Mary Wesley is a fabulous writer.
Great Holiday Read     
I read this book on holiday in Cornwall and couldn't put it down. There are quite a few characters to get used to, but once you have done that they all grow on you (some more than others). The author writes from experience and you believe every word on the page. The book starts just as war is declared and you know that their world is about to changed forever. They go off to war, some survive some die, they get married and divorced and have affairs, they have children. The book follows them through the ups and downs of the privilidged in London and jumps back and forward in time to a funeral being held. I really enjoyed this book and would recommend it.
A quick and easy but enjoyable read     
This novel, which was made into a TV miniseries in the early 1990s, incorporates many themes and elements of plot which reappear in other Mary Wesley novels: unconventional relationships, heroines with names derived from ancient mythology, twins and cousins, motherhood, love arriving late in life, and the life-changing experience of living through the Second World War on the home front. It's a quick and easy read, involving but not too taxing, with plot developments which may occasionally strain credulity but characters who are fully-fleshed, unconventional and ready to seize whatever opportunities their lives bring.
Snort     
I remember seeing Mary Wesley interviewed about 'The Camomile Lawn' and saying someone had told her it 'captured exactly how life was lived duing the 1940s'.

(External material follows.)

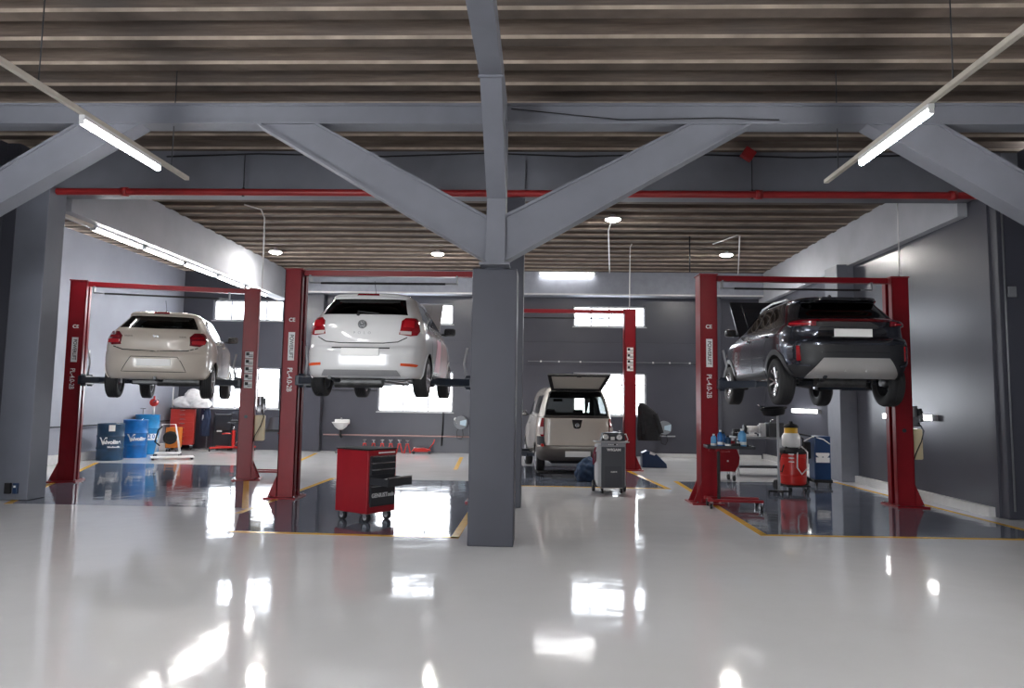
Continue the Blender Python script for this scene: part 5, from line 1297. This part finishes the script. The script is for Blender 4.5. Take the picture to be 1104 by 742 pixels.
b = MB(); b.bm.free(); b.bm = bmesh.new()
for (c, r, sd_) in (((-.20, 0, .14), (.36, .24, .22), 3), ((.02, 0, .30), (.26, .22, .27), 8), ((.22, -.02, .15), (.36, .24, .24), 12)):
    bm = bmesh.new(); bmesh.ops.create_icosphere(bm, subdivisions=4, radius=1)
    rnd = random.Random(sd_); ks = [(Vector((rnd.uniform(-1, 1), rnd.uniform(-1, 1), rnd.uniform(-1, 1)))*rnd.uniform(2, 7), rnd.uniform(0, 6)) for _ in range(14)]
    for v in bm.verts:
        d = sum(abs(sin(k.dot(v.co)+p)) for k, p in ks)/14; v.co = v.co*(.62+.62*d); v.co = Vector((v.co.x*r[0], v.co.y*r[1], max(v.co.z, -.6)*r[2]))+Vector(c)
    me = bpy.data.meshes.new('tmp'); bm.to_mesh(me); b.bm.from_mesh(me); bm.free(); bpy.data.meshes.remove(me)
o = b.build('sheeting', BAG, bg_, smooth=60)
rm = o.modifiers.new('merge', 'REMESH'); rm.mode = 'VOXEL'; rm.voxel_size = .018; rm.use_smooth_shade = True
t = thing('coat_rail', 'dark overalls hanging beside the tall red cabinet', 'clothes', (-10.08, 22.15, 0))
MB().cyl((-.02, .12, .02), (-.02, .12, 1.22), .016).box((-.02, .12, .02), (.3, .3, .03), bev=.008).cyl((-.02, .12, 1.2), (-.02, -.14, 1.2), .012).build('stand', STL, t)
lumpy('overalls', mat('navy_work_cloth', (.015, .025, .06), .9, noise=.2), (-.02, -.02, .75), (.14, .10, .62), 5, parent=t)
MB().box((-.05, -.125, .82), (.05, .012, .45), bev=.004).build('pale_stripe', LGREY, t)
tag(MB().cyl((0, 0, 0), (0, 0, .62), .018).build('white_tube', WHT, loc=(-11.0, 21.86, 1.24)), 'thin white tube standing upright on the tall red cabinet', 'tube')

t = thing('black_board', 'tall black panel stand against the back wall under the left window', 'panel stand', (-9.63, 22.3, 0))
MB().box((0, 0, .82), (.50, .06, .50), bev=.01).build('upper_panel', BLKM, t); MB().box((0, 0, .33), (.50, .06, .42), bev=.01).build('lower_panel', BLKM, t)
for sx in (-.27, .27): MB().box((sx, 0, .56), (.03, .05, 1.10)).build('side_post', BLKM, t)
MB().box((-.08, -.05, .56), (.14, .07, .05), bev=.01).build('white_tray', WHT, t)
for sx in (-.27, .27): MB().box((sx, -.03, .02), (.04, .3, .04), bev=.006).build('foot', BLK, t)

def gearbox_jack(loc, rz, label):
    t = thing('transmission_jack', label, 'jack', loc, rz)
    for a in (.55, -.55, pi-.55, pi+.55):
        c_, s_ = cos(a), sin(a)
        MB().box((c_*.34, s_*.34, .11), (.68, .06, .05), rz=a, bev=.01).build('leg', BRED, t)
        caster(t, c_*.66, s_*.66, .045, .085)
    MB().cyl((0, 0, .10), (0, 0, .58), .045, n=20).cyl((0, 0, .56), (0, 0, .60), .06).build('cylinder', BRED, t, smooth=40)
    MB().cyl((0, 0, .58), (0, 0, .78), .028, n=16).build('ram', CHR, t)
    MB().box((0, 0, .82), (.34, .22, .035), bev=.008).box((0, 0, .87), (.22, .05, .08), bev=.01).build('saddle', BLKM, t)
    MB().tube([(.05, -.03, .2), (.16, -.1, .3), (.17, -.11, .62)], .013).build('pump_lever', CHR, t)
    MB().tube([(0, 0, .50), (-.22, -.02, .52), (-.32, -.02, .50)], .02).build('side_arm', BRED, t)
gearbox_jack((-9.10, 21.85, 0), .15, 'bright red transmission jack on splayed legs in front of the black panel')

# ---- along the back wall
def jackstand(x, y, label):
    t = thing('axle_stand', label, 'axle stand', (x, y, 0), .3, 'axle stands along the back wall')
    for a in range(4):
        c_, s_ = cos(a*pi/2+pi/4), sin(a*pi/2+pi/4)
        MB().cyl((c_*.13, s_*.13, .0), (c_*.04, s_*.04, .26), .016, .012, n=8).build('leg', BRED, t)
    MB().box((0, 0, .27), (.10, .10, .03), bev=.006).build('collar', BRED, t)
    MB().box((0, 0, .32), (.035, .035, .12)).box((0, 0, .385), (.12, .05, .025), bev=.008).build('post', CHR, t)
    return t
prev = None
spots = [(-5.25, 'leftmost of the row'), (-4.98, 'second of the row'), (-4.72, 'third of the row'), (-4.46, 'fourth of the row'), (-4.20, 'fifth of the row'), (-3.96, 'rightmost, beside the trolley jack')]
for x, wd_ in spots:
    lab = f'small red axle stand on the floor by the back wall, {wd_}'
    if prev is None: prev = jackstand(x, 22.2, lab)
    else:
        c = copy_tree(prev); c.location = (x, 22.2, 0); c['label'] = lab
t = thing('trolley_jack', 'low red trolley jack at the right end of the axle stands', 'jack', (-3.52, 22.15, 0), .2)
MB().prism([(-.30, .06), (.26, .06), (.26, .12), (.05, .17), (-.24, .15)], -.12, .12, 'Y').build('jack_frame', BRED, t, bev=.008)
MB().cyl((-.2, 0, .15), (-.2, 0, .21), .05).box((-.1, 0, .17), (.24, .06, .03), bev=.006).build('lifting_arm', CHR, t)
MB().tube([(.22, 0, .14), (.34, 0, .30), (.38, 0, .42)], .016).build('handle', BRED, t)
for sx in (-.24, .22):
    for y in (-.14, .14): MB().cyl((sx, y-.02, .045), (sx, y+.02, .045), .045).build('wheel', BLKM, t)

t = thing('wall_basin', 'white wall basin with black waste trap on the back wall', 'basin', (-6.03, 22.34, .80))
MB().lathe([(0, -.14), (.06, -.14), (.17, -.06), (.25, .06), (.27, .08), (.25, .09), (.20, .0), (0, -.06)], n=32).build('bowl', WHT, t, smooth=40)
MB().box((0, .16, .10), (.46, .06, .14), bev=.02).build('back_ledge', WHT, t)
MB().tube([(0, .12, .16), (0, .10, .24), (0, .0, .24), (0, -.02, .2)], .014).build('tap', CHR, t)
MB().tube([(0, 0, -.14), (0, 0, -.30), (.0, .08, -.36), (0, .2, -.32)], .03).build('waste_trap', BLK, t)

def hose_reel(loc, label):
    t = thing('hose_reel', label, 'hose reel', loc)
    MB().cyl((0, -.11, 0), (0, .05, 0), .20, n=36).build('drum_case', mat('reel_grey', (.20, .215, .24), .4), t, smooth=40)
    MB().prism([(-.02, -.06), (.16, -.10), (.18, .10), (-.02, .05)], -.125, -.11, 'Y').build('pale_face', mat('pale_blue_plastic', (.45, .58, .68), .35), t)
    MB().box((-.15, -.05, .04), (.08, .12, .22), ry=-.3, bev=.03).build('white_cheek', WHT, t)
    MB().box((0, .12, 0), (.10, .18, .24), bev=.01).build('wall_bracket', BLKM, t)
    MB().tube([(.05, -.05, -.18), (.08, -.08, -.38), (.02, -.09, -.50), (-.10, -.09, -.46), (-.12, -.08, -.26), (-.06, -.06, -.18)], .010).build('hose', BLK, t)
hose_reel((3.70, 22.36, .88), 'round grey hose reel on the back wall to the right of the pickup')
hose_reel((-2.38, 22.36, .93), 'round grey hose reel on the back wall just left of the central pillar')

b = MB().tube([(-6.6, 22.5, .50), (-3.0, 22.52, .50), (-2.0, 22.52, .50)], .022, 8); tag(b.build('wall_pipe', mat('pale_pink_pipe_paint', (.48, .30, .29), .4)), 'thin pinkish pipe running low along the back wall', 'pipe')
tag(MB().tube([(-2.95, 22.52, 1.22), (-2.95, 22.52, .9), (-2.98, 22.52, .22)], .02, 8).build('wall_pipe', BLK), 'dark vertical pipe under the middle lower window', 'pipe')
tag(MB().tube([(-6.66, 22.55, 1.86), (-4.99, 22.57, 1.86)], .012, 6).build('wall_cable', BLK), 'thin dark cable clipped along the back wall left of the middle window', 'cable')
t = thing('wall_conduit', 'thin grey conduit with small clips on the back wall right of the pickup', 'conduit', (0, 22.56, 2.82))
MB().cyl((-.4, 0, 0), (4.85, 0, 0), .012, n=6).build('tube_run', GREYM, t)
for x in (0, .55, 1.2, 3.4, 3.9, 4.5): MB().box((x, -.01, 0), (.05, .03, .05), bev=.008).build('clip', WHT, t)
tag(MB().cyl((3.23, 22.52, .62), (4.05, 22.52, .62), .018).build('wall_pipe', LGREY), 'short pale pipe low on the back wall under the right hose reel', 'pipe')

# jacket hung on the lift post beside the pickup
t = thing('black_jacket', 'black jacket hanging from the lift post to the right of the pickup', 'jacket', (2.56, 18.15, 0))
bm = bmesh.new()
def ring(z, cx, w_, d_, n=28, wob=0.):
    return [bm.verts.new((cx+cos(2*pi*k/n)*w_*(1+wob*sin(5*2*pi*k/n)), sin(2*pi*k/n)*d_*(1+wob*cos(4*2*pi*k/n)), z)) for k in range(n)]
rs = [ring(1.60, -.10, .05, .05), ring(1.55, -.08, .10, .07), ring(1.47, -.04, .17, .09), ring(1.38, .02, .22, .11, wob=.03), ring(1.2, .05, .24, .12, wob=.06), ring(1.0, .05, .25, .13, wob=.09), ring(.8, .07, .26, .13, wob=.12), ring(.70, .08, .25, .12, wob=.15)]
for a, c in zip(rs, rs[1:]):
    for k in range(28): f = bm.faces.new((a[k], a[(k+1) % 28], c[(k+1) % 28], c[k])); f.smooth = True
bm.faces.new(rs[0][::-1]); bm.faces.new(rs[-1])
b = MB(); b.bm.free(); b.bm = bm; b.build('jacket_body', CLOTH, t, smooth=60)
MB().cyl((.20, -.04, 1.34), (.36, -.08, .88), .075, .06, n=16).build('sleeve', CLOTH, t, smooth=60); MB().cyl((-.12, -.08, 1.36), (-.10, -.12, .86), .07, .055, n=16).build('sleeve', CLOTH, t, smooth=60)
MB().cyl((-.24, 0, 1.58), (-.06, 0, 1.60), .012).build('hook', CHR, t)
t = thing('fluid_container', 'dark blue angled bin on the floor right of the pickup', 'bin', (2.85, 18.9, 0))
MB().prism([(-.30, 0), (.32, 0), (.30, .10), (.05, .34), (-.18, .42), (-.30, .36)], -.16, .16, 'Y').build('bin_body', mat('navy_plastic', (.01, .035, .10), .35), t, bev=.012)
MB().prism([(-.10, .40), (.05, .345), (.0, .30), (-.12, .34)], -.165, -.15, 'Y').build('white_mark', WHTP, t)
t = thing('blue_bucket', 'blue covered bundle on the floor under the right rear of the pickup', 'bundle', (.98, 15.35, 0), .1)
lumpy('cover', mat('blue_grey_cloth', (.022, .05, .11), .7, noise=.4, nscale=9), (0, 0, .16), (.23, .2, .28), 21, parent=t)
t = thing('creeper_board', 'black mechanic creeper board on the floor under the pickup', 'creeper', (.42, 16.15, 0), .1)
MB().box((0, 0, .09), (.95, .42, .04), bev=.015).build('board', BLK, t); MB().box((.0, -.02, .125), (.3, .24, .03), bev=.012).build('head_pad', BLKM, t)
for sx in (-.4, .4):
    for y in (-.16, .16): caster(t, sx, y, .03, .07)

# small electrical boxes
t = thing('socket_box', 'small black and blue socket boxes low on the left column', 'socket', (-7.92, 11.0, .18))
MB().box((-.06, 0, .0), (.09, .05, .16), bev=.008).build('black_socket', BLK, t); MB().box((.06, 0, .0), (.07, .05, .16), bev=.008).build('blue_socket', mat('navy_plastic', (.01, .035, .10), .35), t)
MB().box((.06, -.028, .03), (.03, .006, .03)).build('white_tag', WHTP, t)
tag(MB().box((0, 0, 0), (.12, .03, .16), bev=.006).build('switch_plate', GREYM, loc=(6.95, 11.10, 3.32)), 'small switch plate high on the dark right column', 'switch')
tag(MB().cyl((0, 0, 0), (0, 0, 4.7), .014, n=6).build('column_conduit', GREYM, loc=(6.85, 11.10, .12)), 'thin conduit running up the dark right column', 'conduit')
tag(MB().tube([(-11.14, 13.5, .85), (-11.14, 17.0, .84), (-11.14, 22.0, .86)], .016, 6).build('wall_cable', BLK), 'thin dark cable running low along the left wall', 'cable')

I told my mother that (who was a young woman herself during the '40s) and she snorted, 'Not the sort of life WE cared to live, thank you very much!'
The intensity of life in war-time.     
The book opens on the very eve of the Second World War, with five cousins on holiday at the Cornish home of their Aunt Helena and Uncle Richard (all upper middle class). Four of them (two young women, two young men) are aged 19 or 20, the fifth is Sophy who is just ten. There are also the twin sons of the local rector, who has also taken in a Jewish refugee couple, Max and Monika, from Austria. The novel traces the lives principally of these eleven characters during the war, much of it set in London. Under the intensity of life in war-time, the young people lose any conventional inhibitions they might possibly have had under other circumstances. (I say `possibly', because uninhibited behaviour had been the mark of certain young socialites in the 1920s). One can hardly keep track of the sexual permutations and combinations between them. Even middle-aged Uncle Richard and Aunt Helena have unorthodox liaisons. It is all rather rackety, and in the first half of the novel one feels the characters are driven more by sensuality than by anything deeper, with emotions only superficially engaged. But in the end they do become more deeply involved emotionally; some psychological complexities then emerge (especially for Helena and Calypso) and the reader's sympathies slowly become engaged with them. Most of the story is told as a war-time narrative; but at the end of some chapters we move on forty years or so, when those who are then still alive are converging for Max's funeral and look back on those years; so we learn something about what has happened to them since.

Some of the characters come more alive than others in the book. Especially successful, I think, is the portrait of Uncle Richard, for the most part just avoiding caricature. Calypso, the eldest of the cousins, and Sophy, the youngest, have some personality, as do Max and Monika; some other characters are not rounded out at all. All of them talk in short laconic sentences (the greater part of the book consists of dialogue), and only Richard, Max and Monika have a way of speaking which is in any way distinctive.

There is humour in this book and pathos; it shows that the intensity of war-time life brought its pleasures as well as its sorrows. It is a good read, but I think it lacks the subtlety of a great novel.